Syrian Airstrikes Show Success and Leadership: Russia MFA

A screengrab taken from footage released by Russia's Defence Ministry on December 25, 2015, showing militants' vehicles on fire at an unknown location in Syria during Russian airstrikes. On Friday, Russian Ministry of Foreign Affairs’ human-rights representative Konstantin Dolgov hailed Russian airstrikes as a high point in world politics in 2015. Russian Defence Ministry/Handout via Reuters

The Russian Ministry of Foreign Affairs' human-rights representative Konstantin Dolgov has hailed airstrikes in Syria as a high point in world politics and an example of Russia's success in 2015, while condemning apparent "double standards" of the West over the past year.

Russia began hitting ground targets in Syria on the last day of September and continued to refer to the campaign as one against Islamic State militant group (ISIS), however the majority of its airstrikes have hit other groups. While the Kremlin have admitted they are targeting groups other than ISIS, they have denied accusations that they are deliberately targeting groups opposed to both ISIS and Moscow-ally, Syrian President Bashar Assad.

Instead, Moscow officials have repeatedly claimed to be working with such groups against ISIS, naming the secular, opposition Free Syrian Army as an example. The opposition group have denied they receive support from Russia, and the CIA have accused Russia of attacking such groups. A month into the campaign, a Reuters analysis of the targeted areas showed that 80 percent of Russian airstrikes had hit non-ISIS held regions of Syria. However, the Russian Ministry's Konstantin Dolgov shrugged off criticism that the country's effort is not against ISIS, also known under the Arabic abbreviature Daesh.

When asked about Moscow's biggest accomplishments in 2015, by Russian radio RSN Dolgov was resolute.

"That would be the genuine strikes against Daesh militants, Jabhat al-Nusra and other terrorist groups," Dolgov said. He also praised "Russia's real leadership in the fight against terrorism".

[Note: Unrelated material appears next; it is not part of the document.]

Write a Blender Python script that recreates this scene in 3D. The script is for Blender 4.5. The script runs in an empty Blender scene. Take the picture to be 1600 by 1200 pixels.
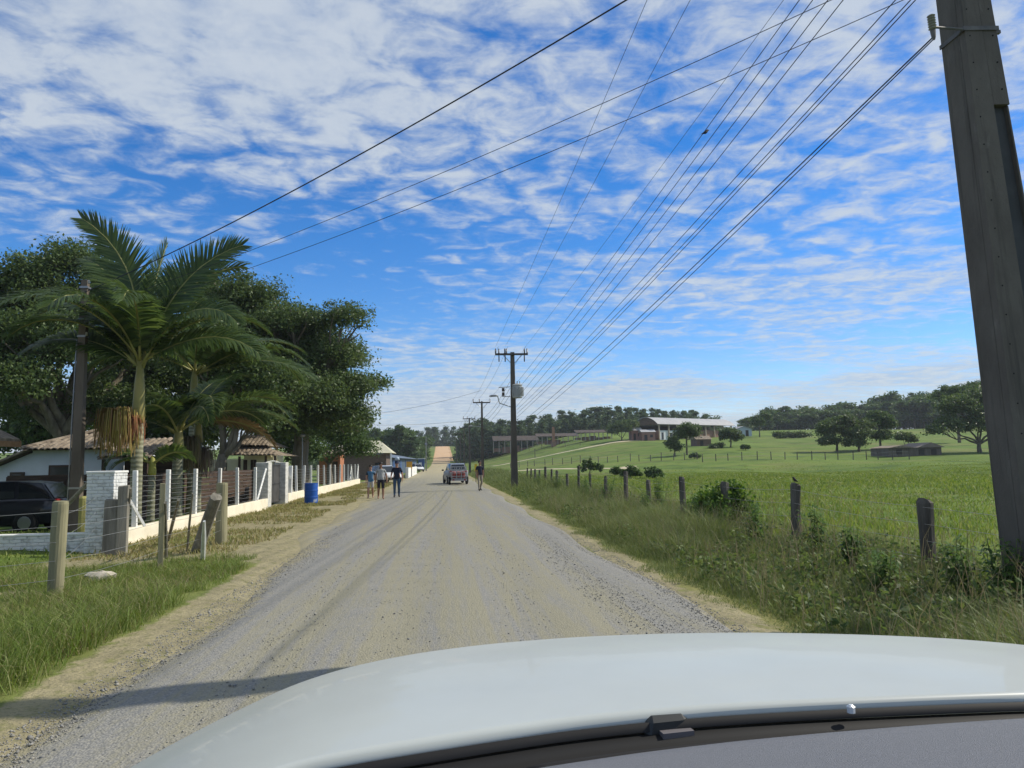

Over the last year Russia's commitment to fighting islamist militants in Syria has been questioned by NATO , U.S. , U.K. and France who have cast suspicion that Moscow may be using the airstrikes to help Assad consolidate power. In terms of failures for global politics in 2015, Dolgov was almost equally controversial, claiming that the lack of resolution to the conflict in Ukraine was due to a lack of support to Kiev from "the U.S., E.U. and other Western countries".

Ukraine's pro-European government is caught in an uneasy ceasefire with Russian-backed rebels in Ukraine's eastern Donetsk and Luhansk regions. Dolgov claimed that humanitarian and human rights groups "which are strongly influenced by the opinion of the West" had not done enough to regulate the situation in Ukraine.